ANCWL: “Do we have human beings behind the desks of our newsrooms?”

The African National Congress Women's League (ANCWL) has questioned the humanity of newsrooms.

“Do we have human beings behind the words and the desks of our newsrooms?” asked secretary-general Meokgo Matuba in the league’s “response to media reports on the allegations of abuse of state resources against minister Nosiviwe Maphisa-Nqakula”.

The Sunday Times had exposed how the minister of defence had smuggled a Burundian woman‚ Michelle Wege‚ into South Africa on an air force jet.

Mapisa-Nqakula claimed she had come to Wege's aid because she was being abused by her father‚ and because she was good friends with her children.
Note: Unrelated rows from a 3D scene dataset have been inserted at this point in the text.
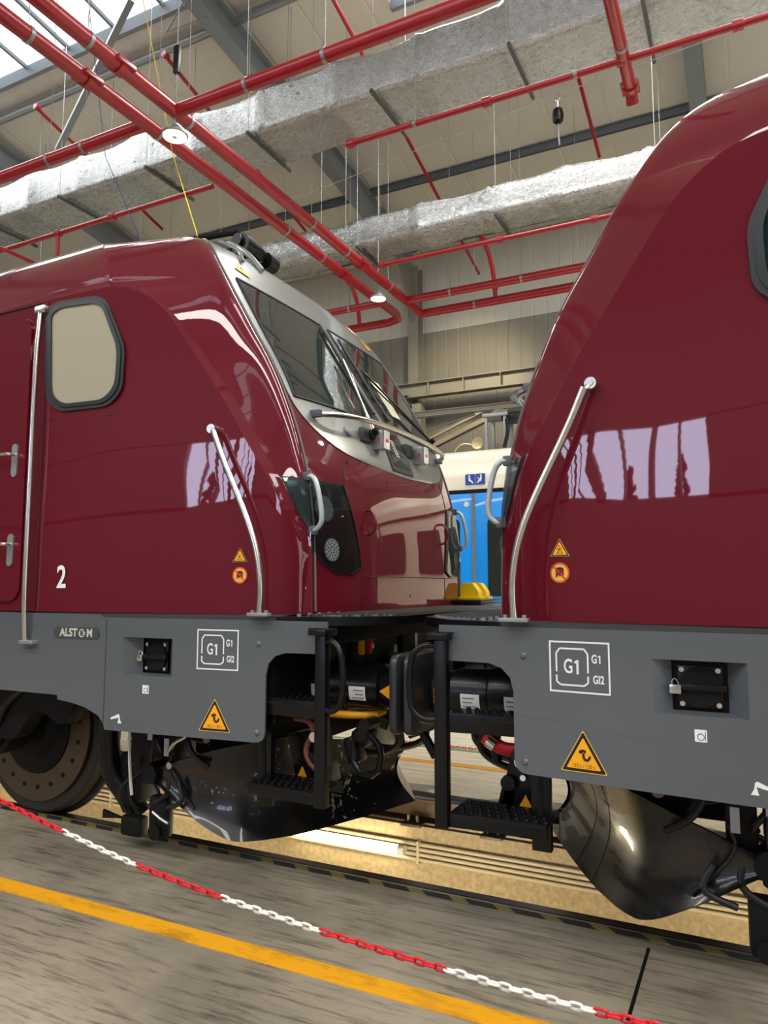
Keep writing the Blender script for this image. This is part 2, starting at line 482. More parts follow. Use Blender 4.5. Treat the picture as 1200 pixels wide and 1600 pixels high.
# near wall with a window band
mb = MB()
mb.box((-3, -14.1, 2.0), (62, .2, 4.05)); mb.box((-3, -14.1, 9.8), (62, .2, 7.5))
for xa, xb in ((-34, -11.7), (-9.2, -8.75), (-4.9, 8), (13, 28)): mb.box(((xa + xb) / 2, -14.1, 5.0), (xb - xa, .2, 2.2))
struct('wall_front', mb, WALLN)
k = 1
for xa, xb in ((-8.75, -4.9), (-11.7, -9.2), (8, 13)):  # the rightmost window is an unseen extra kept for its light
    mb = MB(); mb.box(((xa + xb) / 2, -18.0, 5.5), (xb - xa + 6, .02, 7.2)); struct('window_%d' % k, mb, WINL); k += 1
    mb = MB()
    for i in range(1, 4):
        x = xa + (xb - xa) * i / 4; mb.box((x, -14.08, 5.0), (.09 + .12 * (i == 2), .1, 2.2))
    struct('trim_%d' % k, mb, GALVD)
for i, (x, z) in enumerate(((-6.6, 4.3), (-8.6, 4.1), (-11.9, 4.2))):
    rnd = random.Random(i); mb = MB()
    mb.cyl((x, -16.5, 0), (x, -16.5, z), .12, .05, 8)
    for k in range(90):
        a = rnd.uniform(0, 2 * PI); h = rnd.random(); r_ = (1 - h) * .7; p = Vector((x + r_ * math.cos(a) * rnd.random(), -16.5 + r_ * math.sin(a) * .6, z - .9 + 2.1 * h))
        mb.lathe(p - Vector((0, 0, .12)), (rnd.uniform(-.5, .5), rnd.uniform(-.5, .5), 1), [(0, .02), (.1, rnd.uniform(.06, .15)), (.25, .02)], 6)
    tag(mb.build('tree', mat('dark_foliage', (50, 52, 40), .8)), 'dark tree outside the tall windows, ' + ['in front of the right pane', 'between the panes', 'in front of the left pane'][i], 'tree', 'trees outside the windows')
mb = MB(); mb.box((-34.1, 1, 6), (.2, 31, 12.2)); struct('wall_left', mb, WALLN)
mb = MB(); mb.box((28.1, 1, 6), (.2, 31, 12.2)); struct('wall_right', mb, WALLN)
mb = MB(); mb.box((27.95, 2.0, 2.8), (.05, 17.6, 5.6)); struct('added_glow_panel_1', mb, END_GLOW)  # added glowing panel, widened to light the left nose and its reflections
mb = MB(); mb.box((-33.95, 4.5, 2.6), (.05, 6, 5.2)); struct('added_glow_panel_2', mb, END_GLOW)  # added glowing panel on the unseen left end, for soft light

# roof with openings for the roof lights
SKY = [(-30, -7.35, 6.4, 8.22), (-4.65, 9.5, 8.22, 9.55), (.5, 10.5, 2.0, 4.0), (-30, 20, -8.7, -7.7), (-30, 20, -3.7, -2.7)]  # the short right-hand strip is an added opening for the extra bay light


def roofpanel(mb, x0, x1, y0, y1, t=.12, off=0):
    vs = [(x, y, ROOF(y) + off + h) for h in (0, t) for x, y in ((x0, y0), (x1, y0), (x1, y1), (x0, y1))]
    mb.add(vs, [(0, 3, 2, 1), (4, 5, 6, 7), (0, 1, 5, 4), (1, 2, 6, 5), (2, 3, 7, 6), (3, 0, 4, 7)], False)


mb = MB()
roofpanel(mb, -34, 28, -14.2, -8.7); roofpanel(mb, -34, 28, -7.7, -3.7); roofpanel(mb, -34, 28, -2.7, 2.0); roofpanel(mb, -34, 28, 4.0, 6.4); roofpanel(mb, -34, .5, 2.0, 4.0); roofpanel(mb, 10.5, 28, 2.0, 4.0); roofpanel(mb, -34, 28, 9.55, 16.3)
roofpanel(mb, -7.35, -4.65, 6.4, 9.55); roofpanel(mb, -34, -7.35, 8.22, 9.55); roofpanel(mb, -4.65, 28, 6.4, 8.22); roofpanel(mb, 9.5, 28, 8.22, 9.55); roofpanel(mb, -34, -30, 6.4, 8.22)
[roofpanel(mb, a_, b_, c_, c_ + 1) for a_, b_ in ((-34, -30), (20, 28)) for c_ in (-8.7, -3.7)]
struct('ceiling', mb, CEIL)
k = 4
for x0, x1, y0, y1 in SKY:
    mb = MB(); roofpanel(mb, x0, x1, y0, y1, .03, .13); struct('window_%d' % k, mb, SKYL)
    mb = MB(); x = x0 + .55
    while x < x1:
        ya = y0
        mb.beam((x, ya, ROOF(ya) + .09), (x, y1, ROOF(y1) + .09), .05, .06); x += 1.07 if x0 < 0 else 1.3
    for y in (y0, y1): mb.beam((x0, y, ROOF(y) + .02), (x1, y, ROOF(y) + .02), .08, .22)
    struct('trim_%d' % k, mb, GALVD); k += 1


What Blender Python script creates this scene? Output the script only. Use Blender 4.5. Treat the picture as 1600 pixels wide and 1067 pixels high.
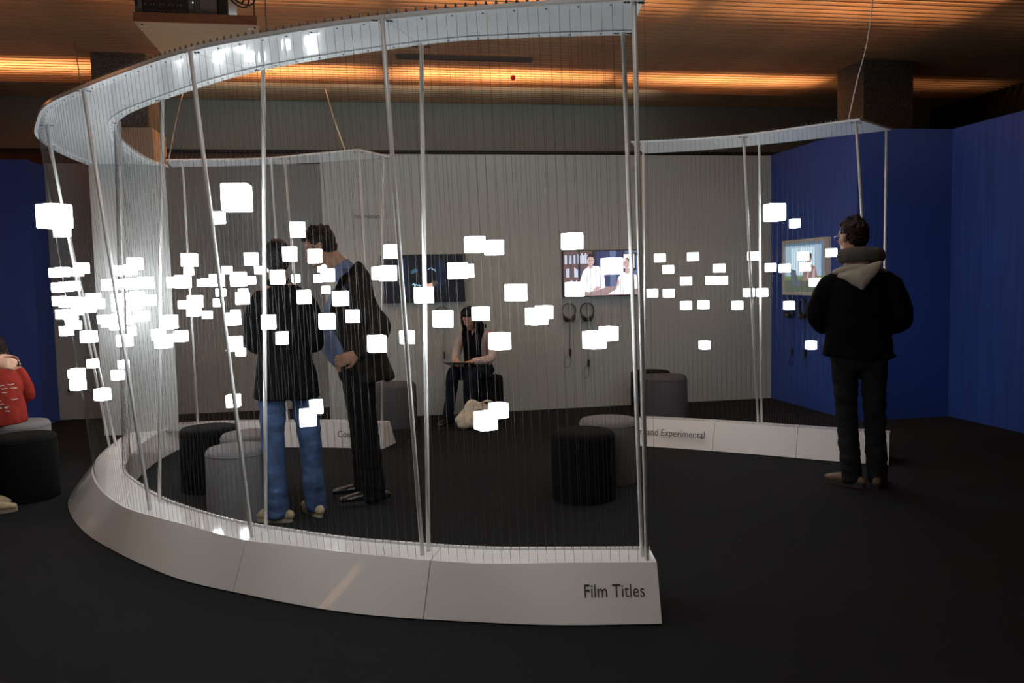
import bpy, bmesh, math, random
from mathutils import Vector, Matrix, Euler, noise

# ------------------------------------------------------------------ clear
for o in list(bpy.data.objects):
    bpy.data.objects.remove(o, do_unlink=True)
sc = bpy.context.scene
COL = sc.collection
V = Vector
random.seed(7)

# ------------------------------------------------------------------ camera
TH, PH, RO_ = math.radians(10.1), math.radians(4.2), math.radians(1.3)
cf = V((math.sin(TH)*math.cos(PH), math.cos(TH)*math.cos(PH), -math.sin(PH)))
cr0 = V((math.cos(TH), -math.sin(TH), 0))
cu0 = cr0.cross(cf)
cr = cr0*math.cos(RO_) - cu0*math.sin(RO_)
cu = cu0*math.cos(RO_) + cr0*math.sin(RO_)
cam_d = bpy.data.cameras.new('camera')
cam_d.sensor_width = 36.0
cam_d.lens = 1290*36/1600
cam_d.clip_end = 100
cam = bpy.data.objects.new('camera', cam_d)
COL.objects.link(cam)
M3 = Matrix((cr, cu, -cf)).transposed()
cam.matrix_world = Matrix.Translation((0, 0, 1.45)) @ M3.to_4x4()
sc.camera = cam

# ------------------------------------------------------------------ world, colour
sc.view_settings.view_transform = 'Standard'
sc.view_settings.look = 'None'
sc.view_settings.exposure = 0.06
sc.view_settings.gamma = 1.0
sc.view_settings.use_curve_mapping = False
w = bpy.data.worlds.new('world'); sc.world = w; w.use_nodes = True
w.node_tree.nodes['Background'].inputs[0].default_value = (0.02, 0.018, 0.015, 1)
w.node_tree.nodes['Background'].inputs[1].default_value = 0.2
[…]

The Sunday Times subsequently reported that Maphisa-Nqakula’s late son‚ Chumani‚ was romantically involved with Wege‚ and the couple had plans to marry.

Matuba skirted the legal implications of Maphisa-Nqakula’s actions‚ saying: “While as a league we understand the sensitivities around immigration laws‚ we are not hearing the story of the woman whose life was subjected to abuse by her own father.

“We cannot turn a blind eye and pretend we are not aware of the high levels of sexual and physical abuse against women in many African Countries.”

She criticised the media for under-reporting issues like the “abduction of school girls in Nigeria by Boko Haram [which] seems to have a permanent place in the back pages of newspapers if covered at all”.

“How soon do we forget the stories of young girls who today have children after being impregnated by their own fathers? How soon do forget about the young women who are used as sex slaves by their own fathers or in the hands of law enforcement agencies?”

She described as “unethical” the use of a photograph of the minister “mourning the death of her son” – Chumani was stabbed to death‚ allegedly by his friend Carlos Higuera‚ in Bezuidenhout Valley‚ in October last year – and depicting her “visibly in pain” to accompany media stories on the issue.

“What happened to the spirit of ubuntu? Are circulation numbers more important than the subjects of the stories?”